Verärgert schrieb er daraufhin der Volksstimme: "Es ist mir schon bewusst, dass die dort nicht gleich das SEK auf den Fall ansetzen. Trotzdem bin ich schon entsetzt, mit welcher Trägheit so ein Fall bei deinem Freund und Helfer abgehandelt wird."

Die Volksstimme bat am Donnerstagnachmittag die Behörde um eine Stellungnahme zu dem Fall und plötzlich kam richtig Bewegung in die Sache. Beamte des Kriminaldauerdienstes suchten kurze Zeit später den Händler auf und nahmen ein Katalogfoto des Fahrrades mit. Noch am Abend suchten die Beamten nach dem einschlägig polizeibekannten Mann und klapperten alle ihnen bekannten Adressen des Verdächtigen ab. Er wurde schließlich aufgegriffen und mit den Vorwürfen konfrontiert. Polizeisprecher Andreas von Koß: "Er gab die Unterschlagung uns gegenüber auch zu, erklärte aber, dass er das Rad bereits wieder weiter verkauft hat." Das wurde protokolliert und der Staatsanwaltschaft übermittelt, die nun weiter über den Fortgang entscheiden muss. Sozusagen über Nacht wurde der Fall weitestgehend gelöst, nur das Fahrrad fehlt noch. Doch dies, so hoffen die Ermittler, sei nur eine Frage der Zeit, bis es sich anfindet.

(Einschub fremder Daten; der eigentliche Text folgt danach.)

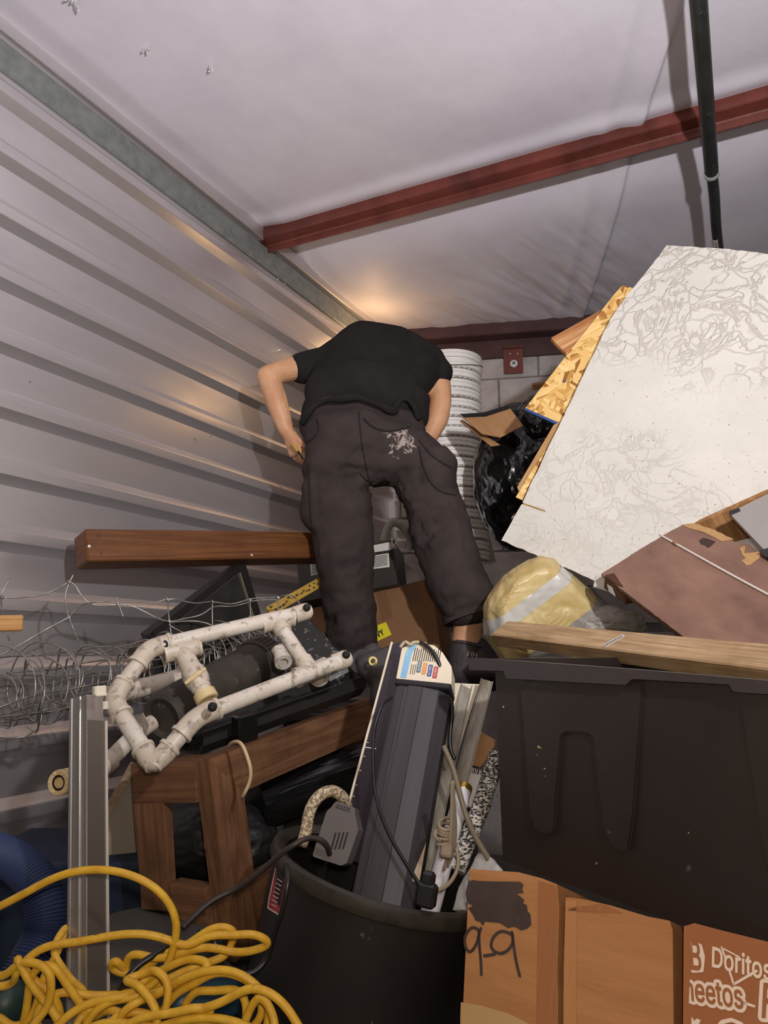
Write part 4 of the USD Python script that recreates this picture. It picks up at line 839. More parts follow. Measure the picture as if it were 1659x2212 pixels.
one('cord_loop', tube(spline([P(x, y, d) for x, y, d in ((494, 1612, 1.46), (505, 1603, 1.43), (520, 1606, 1.41), (533, 1632, 1.395), (541, 1662, 1.39), (538, 1692, 1.39), (529, 1712, 1.39), (524, 1722, 1.40))], 50), .0036, 8), cordm, 'beige cord looped over the top rail of the timber stand', 'cord', smooth=True)
def streaks(n, l):
    n['ms'] = ('mapping', {'scale': (90, 90, 6)}); n['ns'] = ('noise_texture', {'scale': 1.0, 'detail': 3}); n['bs'] = ('bump', {'strength': .8, 'distance': .004}); l += [('tc.object', 'ms.vector'), ('ms.vector', 'ns.vector'), ('ns.fac', 'bs.height'), ('bs.normal', 'p.normal')]
wrapm = mat('black_stretch_wrap', srgb(15, 15, 15), .16, spec=.7, extra=streaks)
ra, rb = P(552, 1738, 1.68), P(812, 1645, 1.86); Lr = np.linalg.norm(rb-ra)
one('wrapped_roll', displace(lathe([(0, 0)]+[(.062, z) for z in np.linspace(0, Lr, 40)]+[(0, Lr)], 48), lambda v: .006*(fbm(v*A([20, 20, 6]), 3, 2)-.5)), wrapm, 'black stretch-wrapped roll lying inside the timber stand', 'wrapped roll', frame=axfr(ra, rb), smooth=40)
one('wood_tag', cbox(.014, .034, .004, .001), pine, 'small pale wooden tag stuck behind the front post of the timber stand', 'tag', frame=facefr((441, 1831), 1.45, (453, 1832), 1.45, (441, 1806))[0])
one('dark_bag', blob(P(470, 1815, 1.66), .13, .09, .085, .06, 2.0, 12, 5), mat('dull_black_bag', srgb(26, 25, 25), .5, bump=.3, bscale=14), 'dull black bag slumped inside the timber stand under the wrapped roll', 'bag', smooth=True)
# --- grey sheet leaning behind the aluminium post
F, a, b = camfr((229, 1832), 1.62, (288, 1640), 1.66, (285, 1840))
sh_ = [uv(x, y, F) for x, y in ((200, 1832), (228, 1755), (288, 1655), (300, 1650), (296, 1850), (210, 1850))]
t = Thing('grey_sheet', 'grey sheet with a bare wood edging leaning left of the timber stand', 'sheet'); t.add('sheet', ext(sh_, .006, -.006), mat('grey_sheet_m', srgb(140, 128, 116), .7, srgb(126, 114, 102), scale=5), F)
e0, e1 = uv(228, 1758, F), uv(290, 1648, F); dn = nz(A([-(e1-e0)[1], (e1-e0)[0]]))*.008; t.add('wood_edging', ext([e0-dn, e1-dn, e1+dn, e0+dn], .012, -.004), wood('grey_pine', srgb(158, 136, 110), srgb(142, 120, 96), seed=31), F)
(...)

Genau das hätte schon alles am Montag so ablaufen können. Möglicherweise samt Sicherstellung des Rades. Polizeisprecher Andreas von Koß räumt ein: "Bereits in der Notrufzentrale haben die Mitarbeiter falsch reagiert und einen Streifenwagen zum Abholen des Ausweises schicken sollen." Außerdem sei der Hinweis in diesem speziellen Fall auf das Internet-Revier "sehr unglücklich" gewesen. Diese Art der Anzeige-Erstattung sei nur für Fälle geeignet, die nicht dringlich sind. "Normalerweise sollte das alles anders ablaufen", sagte er.